Please give the count of lines holding the string "pixels" and nothing besides.

== 3D scene scripts ==
::::::::::
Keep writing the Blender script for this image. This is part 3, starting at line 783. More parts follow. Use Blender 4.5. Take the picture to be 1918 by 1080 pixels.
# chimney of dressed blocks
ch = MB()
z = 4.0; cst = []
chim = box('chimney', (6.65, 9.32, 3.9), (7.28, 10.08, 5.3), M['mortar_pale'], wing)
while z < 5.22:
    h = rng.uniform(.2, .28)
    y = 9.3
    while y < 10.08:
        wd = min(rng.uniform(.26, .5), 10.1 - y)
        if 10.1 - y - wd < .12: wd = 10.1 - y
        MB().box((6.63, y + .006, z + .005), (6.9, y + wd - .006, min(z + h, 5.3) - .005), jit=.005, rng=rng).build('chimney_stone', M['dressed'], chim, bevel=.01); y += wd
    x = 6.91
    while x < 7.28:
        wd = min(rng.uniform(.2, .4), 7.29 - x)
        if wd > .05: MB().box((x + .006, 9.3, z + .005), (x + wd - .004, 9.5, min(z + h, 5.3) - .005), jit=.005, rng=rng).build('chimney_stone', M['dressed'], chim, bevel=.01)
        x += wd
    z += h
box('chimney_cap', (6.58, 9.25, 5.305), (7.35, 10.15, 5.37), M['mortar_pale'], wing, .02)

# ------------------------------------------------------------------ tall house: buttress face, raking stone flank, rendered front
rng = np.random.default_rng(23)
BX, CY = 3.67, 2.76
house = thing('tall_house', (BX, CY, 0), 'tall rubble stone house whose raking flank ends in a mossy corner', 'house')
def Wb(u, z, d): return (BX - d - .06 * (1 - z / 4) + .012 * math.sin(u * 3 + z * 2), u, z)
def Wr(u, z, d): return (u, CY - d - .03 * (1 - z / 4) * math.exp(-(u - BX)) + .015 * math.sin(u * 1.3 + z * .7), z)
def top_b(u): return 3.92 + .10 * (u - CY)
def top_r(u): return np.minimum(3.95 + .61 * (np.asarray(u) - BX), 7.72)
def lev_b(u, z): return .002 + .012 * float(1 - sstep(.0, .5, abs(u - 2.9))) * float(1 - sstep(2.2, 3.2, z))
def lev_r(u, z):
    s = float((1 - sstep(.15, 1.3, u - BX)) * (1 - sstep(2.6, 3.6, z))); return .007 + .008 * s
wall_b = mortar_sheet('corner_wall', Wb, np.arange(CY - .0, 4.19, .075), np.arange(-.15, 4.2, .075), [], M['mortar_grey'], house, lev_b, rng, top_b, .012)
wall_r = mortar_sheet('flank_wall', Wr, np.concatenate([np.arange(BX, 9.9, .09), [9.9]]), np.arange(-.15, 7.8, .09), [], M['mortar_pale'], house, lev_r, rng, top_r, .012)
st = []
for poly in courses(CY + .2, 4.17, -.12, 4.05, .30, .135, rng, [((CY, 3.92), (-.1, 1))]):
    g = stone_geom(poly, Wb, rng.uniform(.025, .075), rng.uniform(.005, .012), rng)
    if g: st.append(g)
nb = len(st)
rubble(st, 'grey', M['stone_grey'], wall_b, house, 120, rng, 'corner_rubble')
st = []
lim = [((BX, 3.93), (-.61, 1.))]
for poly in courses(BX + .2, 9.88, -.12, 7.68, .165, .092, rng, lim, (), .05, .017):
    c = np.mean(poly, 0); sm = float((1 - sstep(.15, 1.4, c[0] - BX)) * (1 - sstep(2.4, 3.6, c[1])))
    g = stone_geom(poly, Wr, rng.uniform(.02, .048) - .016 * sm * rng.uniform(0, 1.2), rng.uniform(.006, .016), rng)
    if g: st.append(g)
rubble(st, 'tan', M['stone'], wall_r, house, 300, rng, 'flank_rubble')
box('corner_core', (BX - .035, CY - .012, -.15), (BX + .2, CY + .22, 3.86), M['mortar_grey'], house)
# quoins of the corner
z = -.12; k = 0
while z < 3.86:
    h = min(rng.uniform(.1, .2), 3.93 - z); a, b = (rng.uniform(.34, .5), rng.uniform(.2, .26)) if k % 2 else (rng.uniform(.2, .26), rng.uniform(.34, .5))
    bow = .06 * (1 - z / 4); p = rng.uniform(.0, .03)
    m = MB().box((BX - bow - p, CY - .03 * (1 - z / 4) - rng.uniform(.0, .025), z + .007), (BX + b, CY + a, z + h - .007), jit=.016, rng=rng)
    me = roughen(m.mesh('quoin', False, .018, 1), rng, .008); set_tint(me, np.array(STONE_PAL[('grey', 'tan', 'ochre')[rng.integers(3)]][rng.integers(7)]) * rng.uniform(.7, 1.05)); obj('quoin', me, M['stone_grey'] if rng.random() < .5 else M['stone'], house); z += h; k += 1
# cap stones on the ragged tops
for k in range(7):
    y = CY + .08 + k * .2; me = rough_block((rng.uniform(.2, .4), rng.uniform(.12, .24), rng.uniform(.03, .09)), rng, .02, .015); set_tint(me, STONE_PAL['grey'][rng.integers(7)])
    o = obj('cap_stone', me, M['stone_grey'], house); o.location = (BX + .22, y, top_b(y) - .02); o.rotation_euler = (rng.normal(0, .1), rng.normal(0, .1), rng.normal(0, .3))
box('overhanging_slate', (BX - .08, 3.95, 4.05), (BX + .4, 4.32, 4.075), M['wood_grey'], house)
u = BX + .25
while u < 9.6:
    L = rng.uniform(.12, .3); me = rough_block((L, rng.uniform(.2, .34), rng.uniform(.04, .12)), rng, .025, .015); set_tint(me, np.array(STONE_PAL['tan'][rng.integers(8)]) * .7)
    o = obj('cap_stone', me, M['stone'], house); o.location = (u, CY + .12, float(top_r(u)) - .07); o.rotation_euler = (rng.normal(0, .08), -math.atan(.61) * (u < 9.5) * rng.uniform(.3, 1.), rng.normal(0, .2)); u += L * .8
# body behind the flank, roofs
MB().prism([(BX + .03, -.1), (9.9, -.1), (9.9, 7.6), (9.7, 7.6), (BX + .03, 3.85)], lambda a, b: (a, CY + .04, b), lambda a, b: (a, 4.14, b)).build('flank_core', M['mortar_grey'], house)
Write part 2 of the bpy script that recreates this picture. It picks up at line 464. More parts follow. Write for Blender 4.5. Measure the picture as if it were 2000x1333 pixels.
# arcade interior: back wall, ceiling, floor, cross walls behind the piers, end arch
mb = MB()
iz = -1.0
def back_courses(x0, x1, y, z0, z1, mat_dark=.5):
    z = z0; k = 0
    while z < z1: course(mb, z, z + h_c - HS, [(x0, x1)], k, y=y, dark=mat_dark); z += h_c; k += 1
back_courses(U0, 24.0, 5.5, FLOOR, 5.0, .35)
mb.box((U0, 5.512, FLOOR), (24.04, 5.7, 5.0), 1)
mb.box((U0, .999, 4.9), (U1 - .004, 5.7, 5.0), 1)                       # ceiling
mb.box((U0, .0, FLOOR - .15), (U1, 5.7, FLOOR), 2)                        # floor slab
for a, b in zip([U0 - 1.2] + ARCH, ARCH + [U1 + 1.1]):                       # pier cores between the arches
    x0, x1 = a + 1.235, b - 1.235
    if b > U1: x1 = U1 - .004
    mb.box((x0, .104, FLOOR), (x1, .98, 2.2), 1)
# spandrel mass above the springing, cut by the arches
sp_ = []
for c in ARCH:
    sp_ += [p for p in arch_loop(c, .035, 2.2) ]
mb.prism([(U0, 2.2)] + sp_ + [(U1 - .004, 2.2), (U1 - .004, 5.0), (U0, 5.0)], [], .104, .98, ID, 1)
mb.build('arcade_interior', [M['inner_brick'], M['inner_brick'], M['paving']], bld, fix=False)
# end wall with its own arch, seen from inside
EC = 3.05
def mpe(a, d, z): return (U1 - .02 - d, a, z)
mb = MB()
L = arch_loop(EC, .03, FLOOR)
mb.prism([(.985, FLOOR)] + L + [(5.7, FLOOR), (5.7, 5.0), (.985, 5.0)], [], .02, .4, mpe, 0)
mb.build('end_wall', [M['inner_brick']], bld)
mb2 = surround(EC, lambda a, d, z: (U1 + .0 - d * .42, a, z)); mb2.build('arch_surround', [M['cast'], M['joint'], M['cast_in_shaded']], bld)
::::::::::
== SOLUTION TO THE PROBLEM ==
2